Pasolini, Pier Paolo
La nostalgia dell’innocenza
Poeta, narratore, regista e polemista, Pier Paolo Pasolini è stato l’intellettuale più discusso, amato e criticato del Novecento italiano. Fu un provocatore nella vita e nelle opere e svolse un ruolo centrale nella società culturale dell’Italia contemporanea. Con ogni sua opera esprime la volontà di lottare, da solo, contro quelle istituzioni, persuasioni, persone che privano l’uomo della sua umanità
In un’intervista che Pasolini rilasciò poche ore prima di venire assassinato, il 3 novembre 1975, troviamo enunciati i principali temi della sua poetica: la censura del mondo borghese in cui tutti, più o meno consapevolmente, viviamo; e il bisogno ‘dell’autentico’, incarnato da un mondo primitivo e semplice fatto «di gente povera e vera».
Pasolini, fanciullo, aveva conosciuto questo mondo «primitivo e incontaminato» quando da Bologna, la città dove era nato nel 1922, si era trasferito con la madre e il fratello a Casarsa della Delizia, nel Friuli: «un vecchio borgo […] grigio e immerso nella più sorda penombra di pioggia, popolato a stento da antiquate figure di contadini e intronato dal suono senza tempo della campana».
A quel luogo incorrotto e puro egli resterà emotivamente legato per tutta la vita.
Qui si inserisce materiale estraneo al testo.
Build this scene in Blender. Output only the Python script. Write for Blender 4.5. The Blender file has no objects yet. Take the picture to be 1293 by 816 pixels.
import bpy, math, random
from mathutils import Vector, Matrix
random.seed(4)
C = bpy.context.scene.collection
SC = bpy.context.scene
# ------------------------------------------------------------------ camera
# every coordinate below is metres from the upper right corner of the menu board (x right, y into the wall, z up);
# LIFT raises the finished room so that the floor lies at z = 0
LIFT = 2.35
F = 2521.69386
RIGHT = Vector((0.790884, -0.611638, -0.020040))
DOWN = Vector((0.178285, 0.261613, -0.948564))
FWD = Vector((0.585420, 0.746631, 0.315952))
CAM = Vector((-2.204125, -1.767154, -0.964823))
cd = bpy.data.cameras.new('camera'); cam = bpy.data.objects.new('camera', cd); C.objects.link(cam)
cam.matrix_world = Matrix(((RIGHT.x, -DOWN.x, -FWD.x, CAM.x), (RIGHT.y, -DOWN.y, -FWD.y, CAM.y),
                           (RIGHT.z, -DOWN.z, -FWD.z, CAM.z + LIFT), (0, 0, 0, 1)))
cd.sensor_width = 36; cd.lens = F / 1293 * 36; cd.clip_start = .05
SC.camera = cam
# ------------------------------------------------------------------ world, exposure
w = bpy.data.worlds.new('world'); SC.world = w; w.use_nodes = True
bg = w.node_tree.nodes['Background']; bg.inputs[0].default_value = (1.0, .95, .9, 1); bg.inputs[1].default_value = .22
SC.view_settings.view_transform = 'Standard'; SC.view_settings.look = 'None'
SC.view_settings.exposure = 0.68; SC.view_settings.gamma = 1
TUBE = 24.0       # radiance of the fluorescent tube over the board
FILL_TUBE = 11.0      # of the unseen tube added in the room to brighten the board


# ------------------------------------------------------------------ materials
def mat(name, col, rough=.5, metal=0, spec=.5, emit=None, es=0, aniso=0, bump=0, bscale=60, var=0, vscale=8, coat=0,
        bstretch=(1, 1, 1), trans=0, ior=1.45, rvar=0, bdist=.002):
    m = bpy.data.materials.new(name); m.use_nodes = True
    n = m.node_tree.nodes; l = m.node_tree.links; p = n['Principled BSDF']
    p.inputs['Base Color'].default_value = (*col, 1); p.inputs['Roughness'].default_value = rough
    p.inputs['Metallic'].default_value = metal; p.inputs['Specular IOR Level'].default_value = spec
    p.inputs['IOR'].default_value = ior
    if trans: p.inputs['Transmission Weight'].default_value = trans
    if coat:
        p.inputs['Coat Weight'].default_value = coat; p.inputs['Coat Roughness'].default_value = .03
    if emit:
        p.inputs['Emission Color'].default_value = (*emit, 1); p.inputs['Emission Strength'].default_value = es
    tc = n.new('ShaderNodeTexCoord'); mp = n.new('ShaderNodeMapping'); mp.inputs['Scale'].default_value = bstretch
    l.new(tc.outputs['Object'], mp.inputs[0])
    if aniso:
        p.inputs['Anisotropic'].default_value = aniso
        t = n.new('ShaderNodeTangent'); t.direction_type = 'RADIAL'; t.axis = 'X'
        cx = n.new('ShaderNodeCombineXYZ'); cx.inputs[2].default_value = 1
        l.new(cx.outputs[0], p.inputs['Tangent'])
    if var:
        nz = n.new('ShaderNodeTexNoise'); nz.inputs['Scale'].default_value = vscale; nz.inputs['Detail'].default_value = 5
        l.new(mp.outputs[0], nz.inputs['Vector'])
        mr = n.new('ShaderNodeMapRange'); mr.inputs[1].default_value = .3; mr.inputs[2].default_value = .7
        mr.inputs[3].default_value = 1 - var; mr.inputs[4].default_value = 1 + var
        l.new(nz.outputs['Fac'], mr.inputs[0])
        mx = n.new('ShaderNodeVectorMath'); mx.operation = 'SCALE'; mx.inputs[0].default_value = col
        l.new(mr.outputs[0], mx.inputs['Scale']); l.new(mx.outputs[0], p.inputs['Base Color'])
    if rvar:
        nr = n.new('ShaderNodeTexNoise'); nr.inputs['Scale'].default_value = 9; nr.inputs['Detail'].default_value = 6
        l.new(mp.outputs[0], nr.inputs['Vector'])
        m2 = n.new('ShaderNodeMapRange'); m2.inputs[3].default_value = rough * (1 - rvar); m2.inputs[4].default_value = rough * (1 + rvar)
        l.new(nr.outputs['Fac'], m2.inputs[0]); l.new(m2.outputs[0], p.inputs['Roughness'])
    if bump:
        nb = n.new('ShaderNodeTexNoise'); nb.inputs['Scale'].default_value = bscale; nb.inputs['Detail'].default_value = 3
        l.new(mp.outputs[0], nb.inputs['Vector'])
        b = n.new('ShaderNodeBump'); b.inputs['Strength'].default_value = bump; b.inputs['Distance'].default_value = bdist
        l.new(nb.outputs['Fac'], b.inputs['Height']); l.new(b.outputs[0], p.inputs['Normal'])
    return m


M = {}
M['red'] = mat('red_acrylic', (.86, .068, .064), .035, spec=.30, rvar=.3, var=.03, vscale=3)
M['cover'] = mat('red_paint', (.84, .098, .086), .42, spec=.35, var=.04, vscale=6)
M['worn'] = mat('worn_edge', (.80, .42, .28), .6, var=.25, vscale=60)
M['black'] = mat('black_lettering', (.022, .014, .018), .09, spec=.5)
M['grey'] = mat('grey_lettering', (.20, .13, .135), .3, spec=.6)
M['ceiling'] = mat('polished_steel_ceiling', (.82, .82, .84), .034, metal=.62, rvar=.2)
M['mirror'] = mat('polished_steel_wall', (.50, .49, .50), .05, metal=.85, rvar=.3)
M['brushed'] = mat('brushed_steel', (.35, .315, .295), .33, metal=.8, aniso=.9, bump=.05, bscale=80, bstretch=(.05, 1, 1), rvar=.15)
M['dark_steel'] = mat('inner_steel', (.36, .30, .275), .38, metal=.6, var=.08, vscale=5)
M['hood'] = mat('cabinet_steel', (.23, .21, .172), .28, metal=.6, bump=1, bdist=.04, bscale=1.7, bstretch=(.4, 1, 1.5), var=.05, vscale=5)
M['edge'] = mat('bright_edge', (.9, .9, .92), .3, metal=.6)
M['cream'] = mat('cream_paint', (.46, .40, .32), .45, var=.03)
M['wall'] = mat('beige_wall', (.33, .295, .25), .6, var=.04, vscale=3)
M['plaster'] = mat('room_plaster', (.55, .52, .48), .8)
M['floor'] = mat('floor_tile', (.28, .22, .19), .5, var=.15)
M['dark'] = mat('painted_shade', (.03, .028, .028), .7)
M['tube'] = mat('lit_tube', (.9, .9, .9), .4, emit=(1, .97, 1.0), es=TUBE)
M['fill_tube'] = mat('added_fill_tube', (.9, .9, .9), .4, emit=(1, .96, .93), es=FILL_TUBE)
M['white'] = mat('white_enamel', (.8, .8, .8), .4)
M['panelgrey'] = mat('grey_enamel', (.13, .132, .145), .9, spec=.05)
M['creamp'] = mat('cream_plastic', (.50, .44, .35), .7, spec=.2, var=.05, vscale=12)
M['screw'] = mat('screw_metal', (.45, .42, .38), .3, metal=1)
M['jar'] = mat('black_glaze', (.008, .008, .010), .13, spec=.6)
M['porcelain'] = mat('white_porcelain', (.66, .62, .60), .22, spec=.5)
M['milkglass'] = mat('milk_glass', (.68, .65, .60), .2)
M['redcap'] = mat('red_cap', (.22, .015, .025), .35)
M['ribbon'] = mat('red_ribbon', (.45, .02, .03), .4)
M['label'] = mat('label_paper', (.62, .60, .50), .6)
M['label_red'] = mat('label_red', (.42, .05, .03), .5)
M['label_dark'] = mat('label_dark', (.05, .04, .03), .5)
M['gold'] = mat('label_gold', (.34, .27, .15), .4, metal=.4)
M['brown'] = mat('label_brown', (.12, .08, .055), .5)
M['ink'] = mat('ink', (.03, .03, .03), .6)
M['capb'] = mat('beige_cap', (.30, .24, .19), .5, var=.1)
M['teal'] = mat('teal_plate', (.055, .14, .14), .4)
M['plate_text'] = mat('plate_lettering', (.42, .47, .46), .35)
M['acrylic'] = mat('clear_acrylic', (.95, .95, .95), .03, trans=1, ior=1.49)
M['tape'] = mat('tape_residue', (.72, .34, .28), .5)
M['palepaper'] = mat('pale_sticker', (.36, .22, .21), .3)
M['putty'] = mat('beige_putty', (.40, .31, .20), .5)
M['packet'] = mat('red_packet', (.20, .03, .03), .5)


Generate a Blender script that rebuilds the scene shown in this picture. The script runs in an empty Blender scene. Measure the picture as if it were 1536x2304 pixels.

Sarà in questi luoghi che troverà ispirazione per i primi componimenti poetici, caratterizzati da una precisa scelta linguistica: il dialetto friulano. Una lingua che appare, al poeta, pura e inedita, adatta a esprimere quel mondo primitivo e autentico che egli vuole rappresentare. Sarà ancora in questi luoghi che egli maturerà le principali scelte esistenziali: l’abiura di quella classe borghese da cui proveniva, l’iscrizione al Partito comunista e, soprattutto, la coscienza della sua omosessualità.
In una sera di gennaio del 1950 Pier Paolo è costretto a lasciare Casarsa con sua madre, per fuggire dall’infamia di un’accusa di corruzione di minorenne che gli era costata la perdita dell’insegnamento e la cacciata dal Partito comunista. Approda a Roma, dove, «per due anni» – ci racconta lui stesso – «fui un disoccupato disperato, di quelli che finiscono suicidi», poi riprende l’insegnamento e si trasferisce a vivere sulla Tiburtina: è qui che scopre il popolo della periferia; quella Roma delle borgate che diventerà lo scenario dei suoi romanzi di maggior successo: Ragazzi di vita (1955) e Una vita violenta (1959).
Il mondo del sottoproletariato romano gli ispira anche le raccolte poetiche di quegli anni, tra cui Le ceneri di Gramsci (1957). Il richiamo a Gramsci sottintende la volontà di condividere con questi l’ideale di uno scrittore vicino al popolo e quindi la scelta – che Pasolini non abbandonerà mai – di scrivere poesia civile.
A partire dal 1960 Pasolini si appassiona al cinema e nel giro di pochi anni firma, oltre a varie sceneggiature, la regia di numerosi film, inizialmente di scarso successo, ma che comunque impongono la sua figura sulla scena pubblica, suscitando spesso scandalo e polemica. Il cinema gli offre la possibilità di comunicare a un pubblico più vasto quei messaggi politico-sociali che aveva espresso, in parte, attraverso la scrittura, ma al tempo stesso gli consente un’ampia sperimentazione artistica, che emerge anche nel gusto per le citazioni figurative di quadri o di altri film e nell’impiego sapiente della musica.
Tra i suoi tanti film, da Accattone (1961) a Mamma Roma (1962) all’infernale Salò o le 120 giornate di Sodoma (1976, uscito postumo), Pasolini disse di amare di più Uccellacci e uccellini (1966), una sorta di favola surrealista sulla crisi del marxismo messa in scena con leggerezza e malinconia dall’amico Ninetto Davoli, attore da lui scoperto, e da un indimenticabile Totò.
Intanto, con la notorietà, si intensificano l’attività saggistica, gli interventi di polemica ideologica e le riflessioni politiche che egli rende pubbliche in numerosi articoli, usciti principalmente sul Corriere della sera, e poi raccolti, a un anno di distanza dalla morte, nei volumi Lettere luterane e Scritti corsari, entrambi del 1976. In questi scritti, rivelatisi con il trascorrere degli anni profetici, Pasolini, come un «corsaro», solitario e controcorrente, critica la vita e la cultura nazionale, scagliandosi contro tutto ciò che sente inautentico: il mondo borghese, il capitalismo e il neocapitalismo, la società di massa e il consumismo, l’omologazione, il villaggio globale, la televisione.